Votre personnage Lamia va quitter l’Algérie en quête de liberté. L’Algérien est-il condamné à toujours aller chercher la liberté ailleurs que chez lui ? Qu’est-ce que ce sentiment de ne pas être à sa place dans son propre pays vous inspire ?

Lamia, le personnage principal de mon livre, quitte son pays dans des circonstances dramatiques. Elle essaie d’abord de sauver sa peau. Ayant survécu miraculeusement à deux barrages meurtriers, elle décide de prendre sa vie en main et de fuir. Le livre est une suite de ruptures. D’abord celle avec sa propre famille, puis celle avec le pays, devenu un lieu dangereux pour elle.

D’autres ruptures suivront. Le pays d’accueil qu’est la France n’est pas tout à fait ce qu’elle imaginait. Rappelons qu’il s’agit des années quatre-vingt-dix, et que l’immigration algérienne d’alors était fortement éduquée. Elle n’a rien à voir avec les vagues précédentes qui étaient principalement ouvrières.

Elle pose donc un autre regard sur le pays d’accueil.
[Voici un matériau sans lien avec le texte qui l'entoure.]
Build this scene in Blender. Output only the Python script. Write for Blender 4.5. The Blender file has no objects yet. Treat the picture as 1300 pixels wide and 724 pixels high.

Elle observe des évolutions sociales, que les Français plongés dans le formol de leur passé impérial ne voyaient pas. Rappelons que l’islamisme en Europe s’est propagé avec l’avènement des chaînes d’information en continu des pays du Golfe. Les médias, tout comme aujourd’hui, sont de bons vecteurs de fascisme.

Lamia finit par mettre la conquête de sa propre liberté avant toute considération. Cela passe évidemment par le corps et la révision de la notion d’honneur qu’on lui a inculquée. Gagner sa liberté suppose des sacrifices et justement un sens fort de la responsabilité.

Dans le roman, votre personnage a réussi à dépasser sa condition de citoyenne de seconde zone et a pu s’accomplir. Mais cela s’est fait individuellement et très loin de son pays et des siens. Peut-on, dans ces conditions, parler de libération ?

Évidemment, liberté bien ordonnée commence par soi-même. On ne peut être libre collectivement sans l’être individuellement. Et être libre tout seul est bien moins marrant, c’est pour cela qu’on finit toujours par lutter pour l’être ensemble. Je suis sûre qu’il y a beaucoup de gens libres en Algérie de manière individuelle, mais secrètement. Il faut sortir de l’ombre et imposer sa liberté. La pratiquer. S’organiser entre gens libres. Il faut vouloir être libre, au moins aussi fortement que les intégristes veulent notre soumission. Cela étant, la liberté comme l’honneur sont deux notions qui ont besoin d’être redéfinies dans l’imaginaire et la compréhension de nos compatriotes. Car pour le moment, les deux sont liés sinon au péché, aux crimes et aux abus sur autrui.

Quant à l’exil, on ne part que pour mieux revenir.

Myassa Messaoudi, Honneur à crédit, Algérie, éditions Frantz Fanon, 2025, 1200 DA / 18 €.